We're just trying to find the great partners for us. And the best way to find a great partner is to deserve one.

Places

Sometimes, closing doors can open new doors. Other times, new doors open doors.

Distance matters more than displacement. You can end up at your same hometown. But traveling that red dirt road is how you grow up. The journey is the destination.

In math, distance >= displacement. In reality, distance > displacement.

Moving has costs. Ostensibly, the highest expected-value choice is often to stay put. Plenty of my classmates did just that.

But in rites of passage–Native American vision quests and Aboriginal walkabouts–there is always movement, lots of it. Boys are thrust into the wilderness. The transformation happens in a new place. Exploring the world is a means to find new worlds within yourself. The boys come back to the village as men.

I have been fortunate in this respect. I grew up in Silicon Valley, studied in small-town Illinois. Worked in Chicago. Did research in rural India. Refugee settlements in Africa. Slums in Argentina. Lived and worked in bucolic Connecticut. Somewhere in the middle, my entire apartment building got flooded. So I moved back to NYC. Then California. A couple years ago, I relocated to Singapore. And now I'm moving again.

Each new place brought new partners, patterns, principles. My friends are refugees. Bureaucrats. CEOs. I found people I liked and found people I loved. I found partners.

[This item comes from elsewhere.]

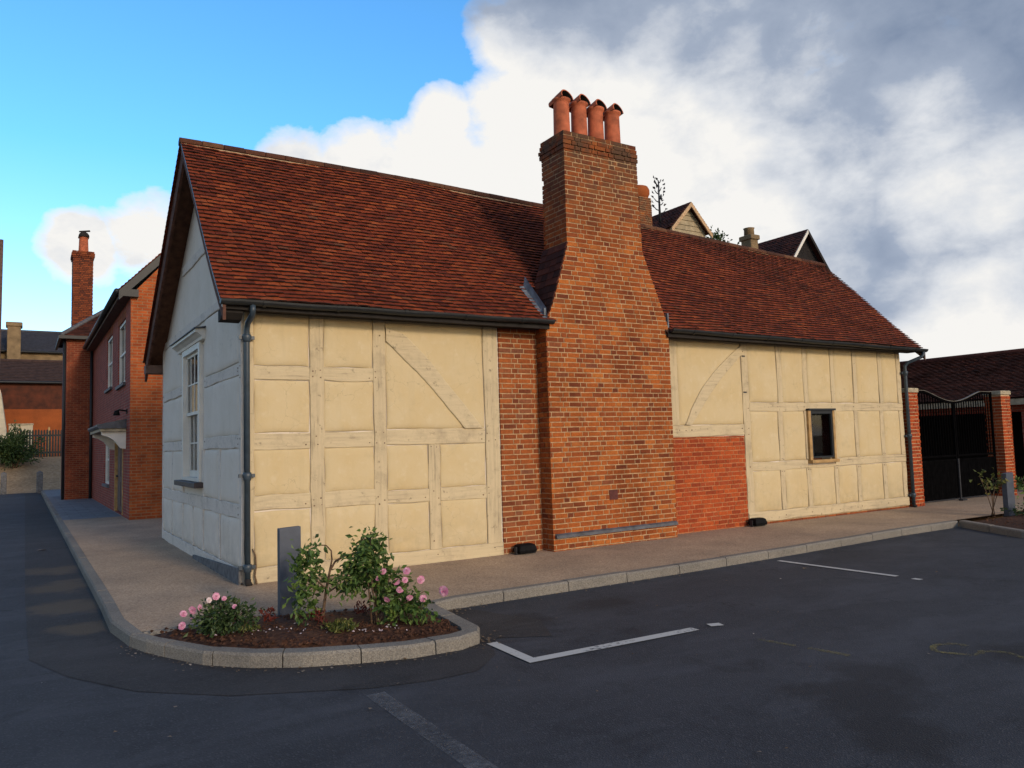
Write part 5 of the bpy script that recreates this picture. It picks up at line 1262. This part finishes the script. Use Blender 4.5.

For men in particular, I think one guiding principle when young is to be interesting. If you're not, you can become interesting. Travel, see new places, meet new people, read and say dangerous things. The value of this compounds, and it pays off.

Production

[Meaning] is the sense that one’s life makes sense in a way that has depth or realness because it connects one to something larger than oneself that has a value and a reality beyond one’s egocentric concerns and individual existence. This connection makes life worth living in the face of the frustrations, failures, suffering and sorrows that reliably assail human lives. – John Vervaeke

I am the happiest when I lose track of time. I rarely regret creating something. Part of the sculptor's framework is, of course, actually sculpting. Flowing through time and into your work. You're chiseling away all the bits that aren't art. But in subtracting, you are adding to your own experience.

Building is a superpower. But it has to be tangible. Showable. You want to be able to point to something and say, "I made that." I made a book happen, recently. That is a good feeling.

Dive into a new field. Make something that makes sense of the world. The very act of sense-making makes meaning.

The Sixth P: What's the Point?

Perhaps our minds are not as deep as we would like to believe. But we can add texture. We can snip parts we don't like and slap on traits we admire in others. We can find people who pull us toward a north star.

Maybe the question of finding the "meaning of life" is a bad question. Maybe the right question is: what do you do that creates meaning? What trees are you planting that provide shade to people you will never meet? How do you make sense of a world that is often senseless? And how do you sculpt the sculptor?